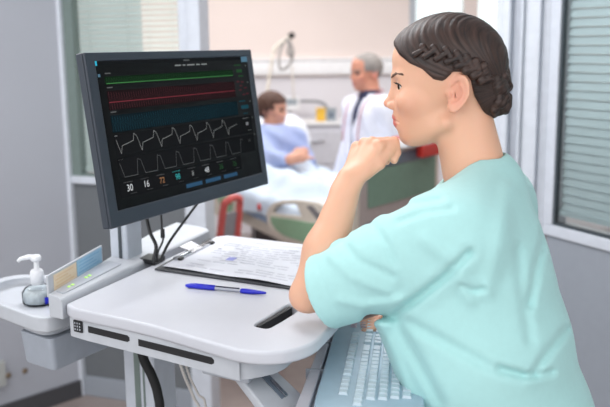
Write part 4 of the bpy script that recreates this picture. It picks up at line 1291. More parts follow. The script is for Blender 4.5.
# right-hand side: opening frame, window with a blind, grey wall
R0 = Z(551, 224, 1.07); R1 = Z(610, 239, 1.07); RD = R1 - R0; RD[2] = 0; RD /= np.linalg.norm(RD); nR = np.array([RD[1], -RD[0], 0])
if nR @ (CAM - R0) < 0: nR = -nR
R0 = np.array([R0[0], R0[1], 0.0])
def RX(s, z, n=0.0): return R0 + RD * s + CZ * z + nR * n
def rbox(mb, s0, s1, z0, z1, n0, n1, mi=0): mb.hexa([RX(s0, z0, n1), RX(s1, z0, n1), RX(s1, z0, n0), RX(s0, z0, n0), RX(s0, z1, n1), RX(s1, z1, n1), RX(s1, z1, n0), RX(s0, z1, n0)], mi)
RLEN = 2.4
mb = MB(); rbox(mb, -0.02, RLEN, 0.0, 1.03, -0.06, 0.0); structure(mb.build('wall_right', M['panel_grey']))
mb = MB(); rbox(mb, -0.03, RLEN, 1.03, 1.07, -0.08, 0.012); rbox(mb, -0.03, 0.012, 1.07, CEIL, -0.06, 0.012); rbox(mb, -0.03, RLEN, CEIL - 0.12, CEIL, -0.06, 0.012)
w2 = structure(mb.build('window_2', M['partition'], bevel=0.004))
mb = MB(); rbox(mb, 0.012, 0.022, 1.07, CEIL - 0.12, -0.012, 0.004); rbox(mb, 0.022, RLEN, 1.07, 1.080, -0.012, 0.004); mb.build('glazing_gasket', M['gasket'], w2)
mb = MB(); rbox(mb, 0.022, RLEN, 1.080, CEIL - 0.12, -0.004, 0.0); mb.build('window_glass', M['glass'], w2)
blind('window_blind', RX, 0.018, RLEN - 0.02, 1.105, CEIL - 0.13, -0.026, 0.030, 0.0300, M['blind_r'], 'grey closed slatted blind in the window at right behind the person', 72)
# stepped white door frame left of that window
e0 = RX(-0.03, 0, 0); pe = plane_hit(494, 100, e0, np.array([math.cos(math.radians(-24)), math.sin(math.radians(-24)), 0])); pe[2] = 0
fd = e0 - pe; FL_ = np.linalg.norm(fd); fd /= FL_; fn = np.array([fd[1], -fd[0], 0])
if fn @ (CAM - pe) < 0: fn = -fn
def FX_(s, z, n): return pe + fd * s + CZ * z + fn * n
for i, (t0, t1, n1) in enumerate(((0.0, 0.17, 0.00), (0.17, 0.30, 0.05), (0.30, 0.46, 0.012), (0.46, 0.52, 0.04), (0.52, 0.80, 0.025), (0.80, 1.0, 0.0))):
    mb = MB(); s0, s1 = t0 * FL_, t1 * FL_
    mb.hexa([FX_(s0, 0, n1), FX_(s1, 0, n1), FX_(s1, 0, -0.08), FX_(s0, 0, -0.08), FX_(s0, CEIL, n1), FX_(s1, CEIL, n1), FX_(s1, CEIL, -0.08), FX_(s0, CEIL, -0.08)])
    structure(mb.build('trim_%d' % (i + 3), M['partition'], bevel=0.006))
# ward: far wall with rail, windows
YW = 7.6
def WP(px, py, y=YW): r = ray(px, py); return CAM + r * ((y - CAM[1]) / r[1])
xw = WP(409, 60)[0]; x1, x2, x3 = WP(415, 60)[0], WP(463, 60)[0], WP(476, 60)[0]
zr0, zr1 = WP(320, 74.5)[2], WP(320, 58)[2]
mb = MB(); mb.box((-4.0, YW, zr0 - 0.02), (xw, YW + 0.1, CEIL)); structure(mb.build('wall_back', M['cream_wall']))
mb = MB(); mb.box((-4.0, YW, 0.0), (xw, YW + 0.1, zr0 - 0.0201)); structure(mb.build('wall_back_lower', M['ward_low']))
mb = MB(); mb.box((-4.0, YW - 0.05, zr0), (xw - 0.12, YW - 0.001, zr1)); mb.box((-4.0, YW - 0.06, zr1 - 0.025), (xw - 0.12, YW - 0.05, zr1)); structure(mb.build('trim_9', M['rail'], bevel=0.006))
mb = MB(); mb.box((xw, YW, 0), (4.0, YW + 0.1, 0.85)); structure(mb.build('wall_back_right', M['ward_low']))
mb = MB(); mb.box((xw, YW - 0.02, 0.85), (x1, YW + 0.08, CEIL)); mb.box((x1, YW - 0.02, 0.85), (x2, YW + 0.08, 0.92)); mb.box((x1, YW - 0.02, CEIL - 0.08), (x2, YW + 0.08, CEIL))
w3 = structure(mb.build('window_3', mat('window_frame_bluegrey', rgb(190, 198, 206), 0.5)))
mb = MB(); mb.box((x1, YW + 0.03, 0.92), (x2, YW + 0.036, CEIL - 0.08)); mb.build('window_glass', M['glass'], w3)
mb = MB(); mb.box((x2, YW - 0.03, 0.0), (x3, YW + 0.1, CEIL)); structure(mb.build('trim_10', M['cream_wall']))
x4 = x3 + 0.7
mb = MB(); mb.box((x3, YW - 0.02, 0.85), (x4, YW + 0.08, 0.92)); mb.box((x3, YW - 0.02, CEIL - 0.08), (x4, YW + 0.08, CEIL)); mb.box((x4 - 0.06, YW - 0.02, 0.92), (x4, YW + 0.08, CEIL - 0.08))
w4 = structure(mb.build('window_4', M['partition']))
mb = MB(); mb.box((x3, YW + 0.03, 0.92), (x4 - 0.06, YW + 0.036, CEIL - 0.08)); mb.build('window_glass', M['glass'], w4)
mb = MB(); mb.box((x4, YW, 0.8501), (4.0, YW + 0.1, CEIL)); structure(mb.build('wall_back_corner', M['cream_wall']))
mb = MB(); mb.box((-4.1, 3.9, 0), (-4.0, YW + 0.1, CEIL)); structure(mb.build('wall_ward_left', M['cream_wall']))
mb = MB(); mb.box((4.0, -2.0, 0), (4.1, YW + 0.1, CEIL)); structure(mb.build('wall_ward_right', M['cream_wall']))
mb = MB(); mb.box((-4.1, -2.5, CEIL), (4.1, YW + 0.1, CEIL + 0.1)); structure(mb.build('ceiling', mat('ceiling_paint', rgb(236, 236, 236), 0.8)))

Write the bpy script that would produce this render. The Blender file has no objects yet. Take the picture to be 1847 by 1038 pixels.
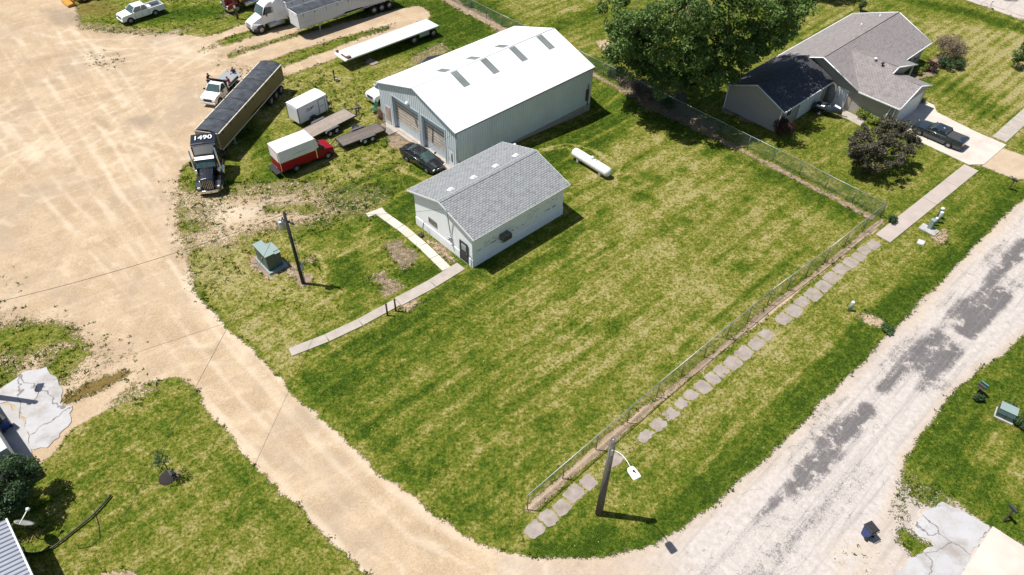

..........

What this task involves>
From the data, collect all lines where the string "that" appears.

Result for this exercise>
Write part 4 of the bpy script that recreates this picture. It picks up at line 1291. More parts follow. The script is for Blender 4.5.
# stepped white door frame left of that window
Write the bpy script that would produce this render. The Blender file has no objects yet. Take the picture to be 1847 by 1038 pixels.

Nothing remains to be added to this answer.